START

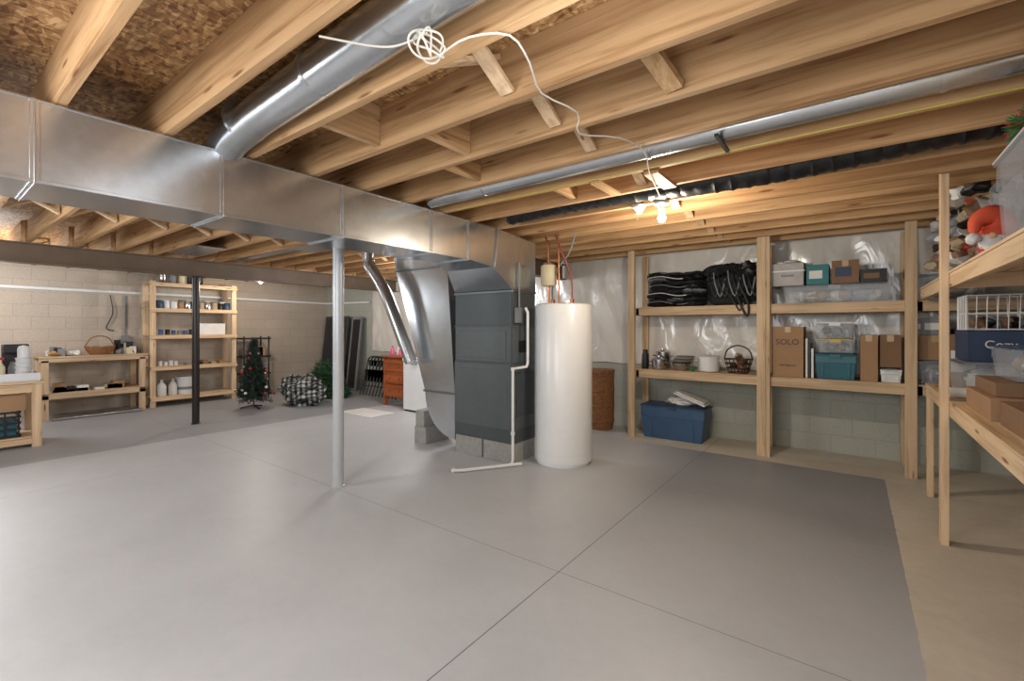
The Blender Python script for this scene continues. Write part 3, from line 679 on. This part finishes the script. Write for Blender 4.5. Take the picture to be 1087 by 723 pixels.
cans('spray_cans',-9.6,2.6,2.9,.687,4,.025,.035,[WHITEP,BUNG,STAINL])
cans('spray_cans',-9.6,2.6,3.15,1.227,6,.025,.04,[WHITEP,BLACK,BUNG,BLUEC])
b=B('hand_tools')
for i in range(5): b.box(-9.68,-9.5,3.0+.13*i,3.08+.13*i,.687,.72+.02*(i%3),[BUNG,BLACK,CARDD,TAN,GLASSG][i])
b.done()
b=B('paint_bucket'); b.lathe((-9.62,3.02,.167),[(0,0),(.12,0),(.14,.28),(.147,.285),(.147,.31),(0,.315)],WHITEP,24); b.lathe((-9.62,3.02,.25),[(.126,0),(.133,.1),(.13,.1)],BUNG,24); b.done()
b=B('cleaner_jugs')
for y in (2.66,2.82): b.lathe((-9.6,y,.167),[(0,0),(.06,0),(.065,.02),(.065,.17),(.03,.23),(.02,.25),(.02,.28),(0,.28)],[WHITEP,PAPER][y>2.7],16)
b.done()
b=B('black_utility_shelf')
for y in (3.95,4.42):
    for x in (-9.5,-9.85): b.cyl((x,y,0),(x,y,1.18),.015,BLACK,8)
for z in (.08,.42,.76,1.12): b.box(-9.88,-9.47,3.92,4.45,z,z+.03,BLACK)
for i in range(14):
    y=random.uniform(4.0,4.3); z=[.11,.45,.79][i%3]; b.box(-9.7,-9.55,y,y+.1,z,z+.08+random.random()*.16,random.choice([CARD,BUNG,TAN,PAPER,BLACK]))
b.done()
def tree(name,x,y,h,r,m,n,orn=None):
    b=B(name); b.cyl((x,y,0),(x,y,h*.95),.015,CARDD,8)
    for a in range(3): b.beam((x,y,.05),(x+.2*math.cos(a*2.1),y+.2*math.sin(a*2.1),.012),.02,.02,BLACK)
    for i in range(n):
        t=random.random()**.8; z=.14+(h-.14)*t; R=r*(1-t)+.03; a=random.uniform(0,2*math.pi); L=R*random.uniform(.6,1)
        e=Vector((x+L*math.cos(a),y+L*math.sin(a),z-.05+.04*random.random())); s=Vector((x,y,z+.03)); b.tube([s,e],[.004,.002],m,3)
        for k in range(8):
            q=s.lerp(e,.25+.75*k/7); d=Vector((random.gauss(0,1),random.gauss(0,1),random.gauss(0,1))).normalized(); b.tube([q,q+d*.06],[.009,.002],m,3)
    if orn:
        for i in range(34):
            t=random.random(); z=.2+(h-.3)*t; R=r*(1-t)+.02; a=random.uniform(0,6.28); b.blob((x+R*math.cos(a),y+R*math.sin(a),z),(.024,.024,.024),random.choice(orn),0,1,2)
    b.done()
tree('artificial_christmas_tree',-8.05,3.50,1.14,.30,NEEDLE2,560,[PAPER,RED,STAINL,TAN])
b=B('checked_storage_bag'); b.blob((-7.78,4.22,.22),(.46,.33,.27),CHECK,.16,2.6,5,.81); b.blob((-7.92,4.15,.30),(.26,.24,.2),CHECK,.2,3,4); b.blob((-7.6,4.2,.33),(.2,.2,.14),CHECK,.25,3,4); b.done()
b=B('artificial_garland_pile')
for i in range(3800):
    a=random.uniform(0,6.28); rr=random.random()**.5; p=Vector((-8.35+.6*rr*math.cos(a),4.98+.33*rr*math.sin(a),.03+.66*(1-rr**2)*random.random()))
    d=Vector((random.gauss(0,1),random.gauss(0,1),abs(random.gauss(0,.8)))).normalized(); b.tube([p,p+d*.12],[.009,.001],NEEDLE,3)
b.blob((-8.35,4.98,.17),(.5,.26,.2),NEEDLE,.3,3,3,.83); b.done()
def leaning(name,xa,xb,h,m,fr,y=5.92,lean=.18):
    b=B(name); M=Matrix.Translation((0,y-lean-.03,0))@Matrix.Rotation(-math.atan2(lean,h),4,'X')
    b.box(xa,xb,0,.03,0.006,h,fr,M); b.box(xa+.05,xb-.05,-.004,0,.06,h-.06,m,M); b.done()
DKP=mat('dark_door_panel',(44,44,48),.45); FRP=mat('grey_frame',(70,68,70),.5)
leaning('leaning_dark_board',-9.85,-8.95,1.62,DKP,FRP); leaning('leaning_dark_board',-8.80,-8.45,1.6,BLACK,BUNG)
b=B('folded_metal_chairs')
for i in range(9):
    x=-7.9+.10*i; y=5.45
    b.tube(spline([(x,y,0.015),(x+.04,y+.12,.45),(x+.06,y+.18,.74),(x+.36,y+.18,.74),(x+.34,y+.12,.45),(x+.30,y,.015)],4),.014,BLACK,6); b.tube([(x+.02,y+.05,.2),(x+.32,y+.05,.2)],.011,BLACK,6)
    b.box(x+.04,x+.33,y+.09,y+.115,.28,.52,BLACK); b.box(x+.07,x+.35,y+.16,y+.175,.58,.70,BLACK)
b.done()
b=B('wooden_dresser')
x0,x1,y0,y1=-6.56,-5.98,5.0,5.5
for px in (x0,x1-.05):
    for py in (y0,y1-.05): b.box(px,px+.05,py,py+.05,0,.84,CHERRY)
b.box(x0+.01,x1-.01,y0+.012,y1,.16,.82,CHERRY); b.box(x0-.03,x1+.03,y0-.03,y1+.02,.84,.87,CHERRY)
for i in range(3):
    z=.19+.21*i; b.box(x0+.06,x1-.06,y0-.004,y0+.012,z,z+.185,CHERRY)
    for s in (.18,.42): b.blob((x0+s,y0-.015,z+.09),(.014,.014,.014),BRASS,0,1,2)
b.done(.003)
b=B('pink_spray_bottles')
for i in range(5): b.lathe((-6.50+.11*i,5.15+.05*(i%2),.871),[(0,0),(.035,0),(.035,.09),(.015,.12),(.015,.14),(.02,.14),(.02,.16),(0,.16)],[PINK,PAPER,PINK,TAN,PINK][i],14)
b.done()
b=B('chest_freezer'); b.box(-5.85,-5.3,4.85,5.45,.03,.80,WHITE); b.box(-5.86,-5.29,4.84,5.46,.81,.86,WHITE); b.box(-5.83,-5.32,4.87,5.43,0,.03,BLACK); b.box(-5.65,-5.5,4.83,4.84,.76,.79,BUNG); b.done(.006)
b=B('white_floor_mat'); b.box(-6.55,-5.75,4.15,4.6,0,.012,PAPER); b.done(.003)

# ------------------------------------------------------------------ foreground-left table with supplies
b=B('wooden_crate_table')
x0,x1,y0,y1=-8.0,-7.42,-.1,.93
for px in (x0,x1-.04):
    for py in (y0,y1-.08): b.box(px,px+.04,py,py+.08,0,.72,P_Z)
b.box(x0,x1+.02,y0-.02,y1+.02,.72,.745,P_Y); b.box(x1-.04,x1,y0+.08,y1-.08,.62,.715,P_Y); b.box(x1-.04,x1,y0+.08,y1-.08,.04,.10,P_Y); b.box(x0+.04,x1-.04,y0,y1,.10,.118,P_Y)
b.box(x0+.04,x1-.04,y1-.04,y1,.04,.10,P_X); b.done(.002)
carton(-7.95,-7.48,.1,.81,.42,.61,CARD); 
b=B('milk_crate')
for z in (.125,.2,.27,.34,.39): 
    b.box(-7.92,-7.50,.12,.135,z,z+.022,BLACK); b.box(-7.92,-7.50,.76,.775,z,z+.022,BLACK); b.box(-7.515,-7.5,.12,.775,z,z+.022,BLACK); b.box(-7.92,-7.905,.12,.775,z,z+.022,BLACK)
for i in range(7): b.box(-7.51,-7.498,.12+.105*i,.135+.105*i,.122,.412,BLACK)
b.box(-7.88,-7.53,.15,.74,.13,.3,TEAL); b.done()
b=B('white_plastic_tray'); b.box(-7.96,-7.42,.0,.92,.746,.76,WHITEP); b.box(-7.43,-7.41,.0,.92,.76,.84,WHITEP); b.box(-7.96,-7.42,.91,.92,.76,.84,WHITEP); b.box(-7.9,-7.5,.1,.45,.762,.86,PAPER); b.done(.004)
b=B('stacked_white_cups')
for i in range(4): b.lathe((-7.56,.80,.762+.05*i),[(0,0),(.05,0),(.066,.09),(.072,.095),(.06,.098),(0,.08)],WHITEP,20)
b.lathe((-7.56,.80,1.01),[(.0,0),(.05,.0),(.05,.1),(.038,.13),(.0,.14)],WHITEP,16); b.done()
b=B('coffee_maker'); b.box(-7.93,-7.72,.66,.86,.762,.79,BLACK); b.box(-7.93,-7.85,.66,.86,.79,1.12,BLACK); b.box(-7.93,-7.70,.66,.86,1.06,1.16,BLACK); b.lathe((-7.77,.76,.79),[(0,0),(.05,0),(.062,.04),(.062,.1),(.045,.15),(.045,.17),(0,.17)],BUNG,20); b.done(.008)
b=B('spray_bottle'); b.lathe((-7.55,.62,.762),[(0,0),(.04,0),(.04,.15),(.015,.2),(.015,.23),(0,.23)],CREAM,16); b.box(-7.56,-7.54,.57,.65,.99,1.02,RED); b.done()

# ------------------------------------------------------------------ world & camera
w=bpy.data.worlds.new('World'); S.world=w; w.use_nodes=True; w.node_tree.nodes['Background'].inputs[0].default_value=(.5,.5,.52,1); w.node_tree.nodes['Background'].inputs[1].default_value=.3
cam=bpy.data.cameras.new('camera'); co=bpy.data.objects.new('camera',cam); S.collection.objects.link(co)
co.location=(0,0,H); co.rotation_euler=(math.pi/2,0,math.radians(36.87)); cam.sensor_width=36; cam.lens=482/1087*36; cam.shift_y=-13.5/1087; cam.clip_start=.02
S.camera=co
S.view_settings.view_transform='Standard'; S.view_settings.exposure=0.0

END
START

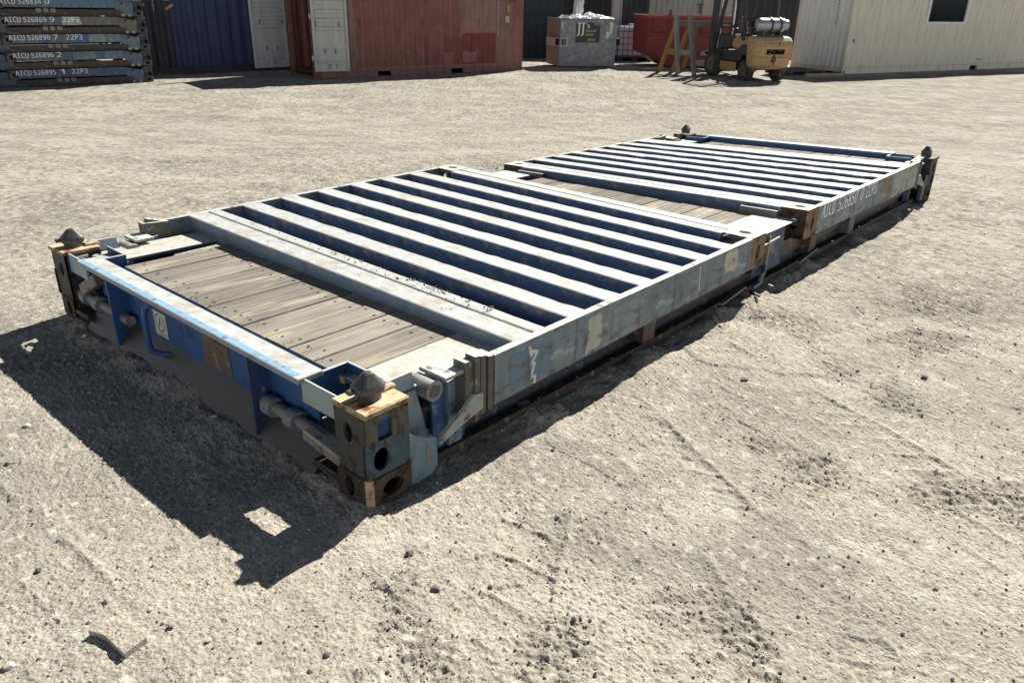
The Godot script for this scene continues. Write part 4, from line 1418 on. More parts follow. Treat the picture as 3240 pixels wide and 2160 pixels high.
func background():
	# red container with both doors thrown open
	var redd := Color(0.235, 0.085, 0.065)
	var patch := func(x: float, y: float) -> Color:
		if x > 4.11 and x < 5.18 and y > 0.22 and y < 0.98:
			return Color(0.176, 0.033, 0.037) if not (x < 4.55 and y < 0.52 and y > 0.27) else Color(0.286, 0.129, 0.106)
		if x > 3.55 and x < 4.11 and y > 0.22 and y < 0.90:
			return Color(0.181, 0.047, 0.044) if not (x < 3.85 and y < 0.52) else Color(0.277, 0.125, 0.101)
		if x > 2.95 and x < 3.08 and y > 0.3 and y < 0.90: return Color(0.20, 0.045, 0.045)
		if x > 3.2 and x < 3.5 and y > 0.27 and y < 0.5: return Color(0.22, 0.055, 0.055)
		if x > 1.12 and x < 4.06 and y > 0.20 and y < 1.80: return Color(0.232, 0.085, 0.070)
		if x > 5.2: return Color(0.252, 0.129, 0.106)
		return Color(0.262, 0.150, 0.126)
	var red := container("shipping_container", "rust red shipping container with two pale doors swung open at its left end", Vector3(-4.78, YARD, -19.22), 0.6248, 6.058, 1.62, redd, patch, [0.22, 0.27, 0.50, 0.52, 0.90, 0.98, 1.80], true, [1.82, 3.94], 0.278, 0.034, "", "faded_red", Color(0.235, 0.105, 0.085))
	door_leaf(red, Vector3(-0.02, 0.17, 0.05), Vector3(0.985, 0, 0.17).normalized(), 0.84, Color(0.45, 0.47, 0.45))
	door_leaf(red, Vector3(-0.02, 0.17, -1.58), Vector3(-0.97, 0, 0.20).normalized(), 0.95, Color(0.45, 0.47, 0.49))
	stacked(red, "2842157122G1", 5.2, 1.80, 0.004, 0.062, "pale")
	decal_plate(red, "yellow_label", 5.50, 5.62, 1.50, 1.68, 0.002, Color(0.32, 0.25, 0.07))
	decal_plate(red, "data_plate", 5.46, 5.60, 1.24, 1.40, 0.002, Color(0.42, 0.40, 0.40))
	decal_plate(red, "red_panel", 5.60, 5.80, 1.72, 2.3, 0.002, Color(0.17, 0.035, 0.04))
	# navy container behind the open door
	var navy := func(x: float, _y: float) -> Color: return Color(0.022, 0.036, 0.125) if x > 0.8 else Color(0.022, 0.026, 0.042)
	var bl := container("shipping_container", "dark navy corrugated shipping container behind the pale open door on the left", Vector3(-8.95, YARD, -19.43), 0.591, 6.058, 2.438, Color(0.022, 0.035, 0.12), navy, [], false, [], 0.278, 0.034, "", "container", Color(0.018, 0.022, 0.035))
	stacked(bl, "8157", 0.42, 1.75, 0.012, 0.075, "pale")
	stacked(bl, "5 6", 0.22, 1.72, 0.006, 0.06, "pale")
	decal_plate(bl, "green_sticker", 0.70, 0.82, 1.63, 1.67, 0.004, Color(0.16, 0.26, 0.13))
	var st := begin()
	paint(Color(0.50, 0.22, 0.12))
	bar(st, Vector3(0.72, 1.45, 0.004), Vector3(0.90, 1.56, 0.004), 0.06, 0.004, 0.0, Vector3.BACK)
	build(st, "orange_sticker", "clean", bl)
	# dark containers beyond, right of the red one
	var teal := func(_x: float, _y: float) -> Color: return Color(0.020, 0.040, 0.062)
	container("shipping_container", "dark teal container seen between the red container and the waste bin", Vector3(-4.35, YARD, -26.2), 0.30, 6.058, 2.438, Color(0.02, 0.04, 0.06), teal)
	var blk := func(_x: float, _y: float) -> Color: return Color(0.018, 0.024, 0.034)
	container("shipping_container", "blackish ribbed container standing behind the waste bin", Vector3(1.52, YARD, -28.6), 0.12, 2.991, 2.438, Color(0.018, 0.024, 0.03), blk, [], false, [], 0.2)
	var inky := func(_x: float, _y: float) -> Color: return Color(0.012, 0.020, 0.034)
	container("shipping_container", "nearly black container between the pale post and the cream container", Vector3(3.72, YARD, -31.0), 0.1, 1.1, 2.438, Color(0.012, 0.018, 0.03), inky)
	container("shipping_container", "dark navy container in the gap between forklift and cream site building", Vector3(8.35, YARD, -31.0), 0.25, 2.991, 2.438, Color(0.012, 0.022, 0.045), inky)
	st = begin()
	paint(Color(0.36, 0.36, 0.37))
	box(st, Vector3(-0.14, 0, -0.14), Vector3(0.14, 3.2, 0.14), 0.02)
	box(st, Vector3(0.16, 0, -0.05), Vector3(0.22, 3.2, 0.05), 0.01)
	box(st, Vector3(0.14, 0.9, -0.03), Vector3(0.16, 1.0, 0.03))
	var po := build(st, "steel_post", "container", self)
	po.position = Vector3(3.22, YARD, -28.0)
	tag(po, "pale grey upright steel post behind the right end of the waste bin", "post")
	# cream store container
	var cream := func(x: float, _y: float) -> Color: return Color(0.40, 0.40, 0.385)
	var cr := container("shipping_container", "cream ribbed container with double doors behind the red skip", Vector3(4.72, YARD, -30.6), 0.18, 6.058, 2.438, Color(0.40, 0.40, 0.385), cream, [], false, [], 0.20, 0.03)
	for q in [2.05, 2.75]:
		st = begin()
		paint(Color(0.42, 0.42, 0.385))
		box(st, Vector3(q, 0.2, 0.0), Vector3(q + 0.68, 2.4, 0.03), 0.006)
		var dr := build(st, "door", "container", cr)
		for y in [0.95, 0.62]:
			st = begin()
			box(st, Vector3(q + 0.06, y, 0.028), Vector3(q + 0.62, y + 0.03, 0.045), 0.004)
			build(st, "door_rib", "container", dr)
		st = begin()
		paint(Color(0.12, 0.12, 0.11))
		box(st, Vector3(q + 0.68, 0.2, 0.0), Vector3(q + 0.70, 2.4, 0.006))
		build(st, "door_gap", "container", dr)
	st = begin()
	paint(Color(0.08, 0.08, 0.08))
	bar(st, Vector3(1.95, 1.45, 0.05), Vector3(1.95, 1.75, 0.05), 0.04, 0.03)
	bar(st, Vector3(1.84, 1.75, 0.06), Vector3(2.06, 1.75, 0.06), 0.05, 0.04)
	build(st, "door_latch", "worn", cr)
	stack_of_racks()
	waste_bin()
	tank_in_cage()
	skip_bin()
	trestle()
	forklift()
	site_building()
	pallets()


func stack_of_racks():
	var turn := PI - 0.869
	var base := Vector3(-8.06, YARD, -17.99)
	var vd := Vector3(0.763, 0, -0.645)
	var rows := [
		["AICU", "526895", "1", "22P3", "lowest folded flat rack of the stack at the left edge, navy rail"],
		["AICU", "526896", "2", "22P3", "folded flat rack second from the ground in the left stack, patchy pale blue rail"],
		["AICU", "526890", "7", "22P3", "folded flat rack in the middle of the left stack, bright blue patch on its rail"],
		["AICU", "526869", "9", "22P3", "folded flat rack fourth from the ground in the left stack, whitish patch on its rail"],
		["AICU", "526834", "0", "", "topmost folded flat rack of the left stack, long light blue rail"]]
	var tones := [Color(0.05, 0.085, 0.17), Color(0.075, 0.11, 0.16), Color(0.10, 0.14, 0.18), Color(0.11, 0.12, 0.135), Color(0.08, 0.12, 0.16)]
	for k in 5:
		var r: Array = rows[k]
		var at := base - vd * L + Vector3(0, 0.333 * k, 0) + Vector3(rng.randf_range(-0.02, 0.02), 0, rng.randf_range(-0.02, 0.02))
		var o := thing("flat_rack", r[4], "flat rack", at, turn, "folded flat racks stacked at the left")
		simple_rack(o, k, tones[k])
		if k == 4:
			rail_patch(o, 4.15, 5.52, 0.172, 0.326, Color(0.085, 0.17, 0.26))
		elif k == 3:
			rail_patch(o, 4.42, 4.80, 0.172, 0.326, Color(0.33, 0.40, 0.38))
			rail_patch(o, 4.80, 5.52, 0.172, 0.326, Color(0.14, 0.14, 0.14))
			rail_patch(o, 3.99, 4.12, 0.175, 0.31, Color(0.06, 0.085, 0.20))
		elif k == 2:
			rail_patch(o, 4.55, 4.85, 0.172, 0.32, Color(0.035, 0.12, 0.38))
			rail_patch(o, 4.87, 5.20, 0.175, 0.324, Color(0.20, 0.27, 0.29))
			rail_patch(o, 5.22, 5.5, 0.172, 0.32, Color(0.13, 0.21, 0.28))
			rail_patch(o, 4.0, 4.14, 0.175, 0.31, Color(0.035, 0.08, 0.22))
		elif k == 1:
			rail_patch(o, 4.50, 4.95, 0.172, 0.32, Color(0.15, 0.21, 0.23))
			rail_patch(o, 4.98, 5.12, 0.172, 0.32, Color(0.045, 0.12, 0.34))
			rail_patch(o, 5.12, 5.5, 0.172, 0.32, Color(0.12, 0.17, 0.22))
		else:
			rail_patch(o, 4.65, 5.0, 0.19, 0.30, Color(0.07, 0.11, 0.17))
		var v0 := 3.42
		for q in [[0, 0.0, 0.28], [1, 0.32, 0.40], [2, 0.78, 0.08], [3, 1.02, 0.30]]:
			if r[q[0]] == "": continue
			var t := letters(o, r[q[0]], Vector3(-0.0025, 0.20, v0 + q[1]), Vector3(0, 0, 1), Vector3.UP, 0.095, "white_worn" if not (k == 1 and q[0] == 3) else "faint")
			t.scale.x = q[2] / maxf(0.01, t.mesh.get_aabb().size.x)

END

§ **Exercise objective**: Find and copy each line above that includes the string "picture".

§ **Answer to the task**:
The Blender Python script for this scene continues. Write part 3, from line 679 on. This part finishes the script. Write for Blender 4.5. Take the picture to be 1087 by 723 pixels.
The Godot script for this scene continues. Write part 4, from line 1418 on. More parts follow. Treat the picture as 3240 pixels wide and 2160 pixels high.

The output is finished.